Selfish

(blank results) KJV

Selfish does not appear in the King James Version of the bible. I find that curious, so I examined other translations.

(ESV) Selfish Ambition.

(NASB) adds Selfish Appetite and Conceit.

(RSV) adds Ungrateful and Surly (Apocrypha).

(NIV) adds nothing new but expresses ambition as gain and end results.

I have to tell you I am surprised and perhaps a little disappointed that this is all I could find relating directly to selfishness. I expected more expressions or examples to learn from. If I am going to be honest with myself, it must be attached to a personal expression of my own conscience.

I am selfish with my time. Where does that fit in context with the scriptures? I suppose it depends on how I am using my time. I am zealous of my quiet time. I do not like to be disturbed when I am with my Lord. Is that a bad thing? Not in and of itself, but how does my expression of that zeal affect the person that wants my attention? My Lord has asked me to be kindly affectionate to others. At what point does my selfish zeal in a good thing become tainted?
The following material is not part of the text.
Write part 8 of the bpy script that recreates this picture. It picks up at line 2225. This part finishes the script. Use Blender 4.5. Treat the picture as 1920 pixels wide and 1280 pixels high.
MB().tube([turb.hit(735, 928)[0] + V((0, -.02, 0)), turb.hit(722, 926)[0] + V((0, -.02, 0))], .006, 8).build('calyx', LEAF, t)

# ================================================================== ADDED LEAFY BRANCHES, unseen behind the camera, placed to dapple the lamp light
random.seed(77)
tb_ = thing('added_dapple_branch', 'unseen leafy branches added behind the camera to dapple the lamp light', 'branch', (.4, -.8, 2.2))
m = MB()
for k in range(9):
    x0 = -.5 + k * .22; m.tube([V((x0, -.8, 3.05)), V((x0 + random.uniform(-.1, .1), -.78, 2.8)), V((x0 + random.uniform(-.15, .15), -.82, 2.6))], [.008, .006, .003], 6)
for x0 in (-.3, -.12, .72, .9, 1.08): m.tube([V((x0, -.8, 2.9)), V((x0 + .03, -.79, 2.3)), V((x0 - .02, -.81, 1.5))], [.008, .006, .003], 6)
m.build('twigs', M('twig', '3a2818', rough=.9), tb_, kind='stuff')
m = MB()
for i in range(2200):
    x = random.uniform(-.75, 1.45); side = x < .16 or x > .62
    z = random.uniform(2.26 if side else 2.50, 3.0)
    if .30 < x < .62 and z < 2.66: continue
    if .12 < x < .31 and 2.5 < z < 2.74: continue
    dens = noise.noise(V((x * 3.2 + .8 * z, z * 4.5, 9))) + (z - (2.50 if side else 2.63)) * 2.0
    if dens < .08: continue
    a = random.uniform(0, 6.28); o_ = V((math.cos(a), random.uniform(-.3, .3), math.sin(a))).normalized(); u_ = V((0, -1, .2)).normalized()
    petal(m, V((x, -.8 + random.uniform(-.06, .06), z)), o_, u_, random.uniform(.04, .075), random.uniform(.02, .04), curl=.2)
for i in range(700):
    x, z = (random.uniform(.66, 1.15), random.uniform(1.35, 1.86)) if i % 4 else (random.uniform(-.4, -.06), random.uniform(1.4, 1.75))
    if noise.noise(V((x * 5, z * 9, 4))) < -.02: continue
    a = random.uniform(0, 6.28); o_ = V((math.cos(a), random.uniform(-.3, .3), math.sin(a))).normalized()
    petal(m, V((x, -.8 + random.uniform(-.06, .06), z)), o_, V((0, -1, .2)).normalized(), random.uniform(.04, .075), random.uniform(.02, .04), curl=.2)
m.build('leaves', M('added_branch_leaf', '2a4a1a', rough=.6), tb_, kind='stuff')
Perhaps this is the real lesson of selfishness, not that we are selfish, because we are, but in how we allow those moments to affect relationships with others. Not just those we are know, but to anyone who might need the Lord at any particular moment.

“Not now” is a very off-putting term to hear. If you are hurting at the moment it will just intensify the moment and cast a bad light of the author of “not now”.

How about those times when I didn’t even hear the interruption? I get so engrossed in the moment at times that I don’t even hear my wife. I love her dearly and the last thing I want is to make her feel ignored or diminished. I do it, I am sad to say. I’d hate to think it is because I am selfish. Yet I am.